Coming Home

Chippenham Quakers Come Home After 190 Years

It 's just amazing that the original venue of Chippenham Quakers was restored to use during 2002, the 350th year since the Religious Society of Friends was initiated by George Fox.

In the early 1980's a Quaker Meeting was re-formed in Chippenham, the original members coming from Bradford on Avon Meeting.
The Meeting, though still not large, has great vitality and is thriving, despite the fact that until 2002 the Meeting for Worship wes held in a number of different (and often fairly unsuitable) venues.

A member of Chippenham Meeting of the Religious Society of Friends (Quakers) who is a member of the Civic Society read with interest in the Winter 2001 issue of The Buttercross that Fred Guscott's vision to turn the former Causeway Methodist Church into a Music Centre had begun to materialise.

In 2002, through the activities of Fred and Norma Guscott and the local Civic Society.
an exciting discovery was made about the existence of an old Chippenham Meeting House.
The interest turned to excitement. At the back of the building were a series of Quaker Meeting Rooms.

Fred and Norma Guscott were contacted and early in 2002 a group of Quakers went to see the building. Work was very much 'in progress', but despite all the dust which was obviously part of the scenario, they found not only rooms but the old Quaker Meeting House which has been joined by a passage to the Methodist Church, and used as their school.
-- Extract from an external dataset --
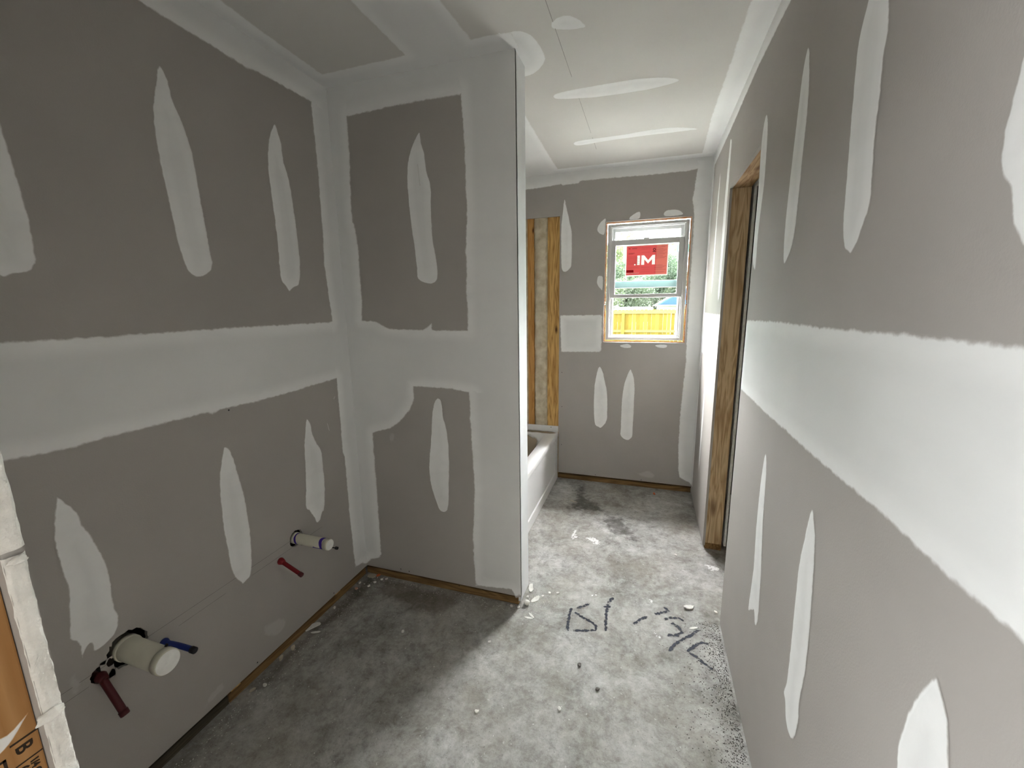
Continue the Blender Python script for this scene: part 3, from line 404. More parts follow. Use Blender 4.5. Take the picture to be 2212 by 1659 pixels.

The visit started a search to discover more about the history of the Meeting House.
Following on from this discovery, its history was researched. Fred and Norma have in their posession the deeds relating to the 18th Century building with the signatures of the appointed Trustees, which include many well known Quaker names, including Fry.
There is probably more to discover. 

The History of the Old Meeting House

Much of the information has come through the late Harold Fassnidge, a local Historian who was a member of the Bradford on Avon Meeting from 1769 to 1812

Premises for a Meeting House were acquired in 1669 on High Street, perhaps associated with an earlier burial ground, and registered in 1690.

It stood well back from the road and was reached by an alleyway beneath a cottage, and occupied the whole of the rear part of the site.

This building was rebuilt in 1737, and registered in 1742.
There is a report that John Church, a Friend, from Philadelphia, attended for worship in 1751.

Quaker Meeting was discontinued in 1812 and the building was let "as a schoolroom for the education of female adults of any religious persuasion residing in Chippenham or its vicinity."

In 1834 the building was sold to the Primitive Methdist Church who used it much as it stood until in 1896 they built their own chapel on the adjoining site, when they built an upper floor on to the old Meeting House and it was used as school rooms. The side walls were built with new window openings.

The building still stands in this form showing on the north corner of the front wall a part of the original 1737 ashlar of that elevation, with windows to ground floor and loft.

Fred and Norma's renovation is so sensitively carried out that the whole complex says WELCOME.
They have retained the original wooden floorboards in the Meeting Room, now sanded, polished and protected. 
Now this great opportunity has come to Chippenham Meeting.
It held its Meeting for Worship for the first time on 11 August 2002 in the old Meeting Room.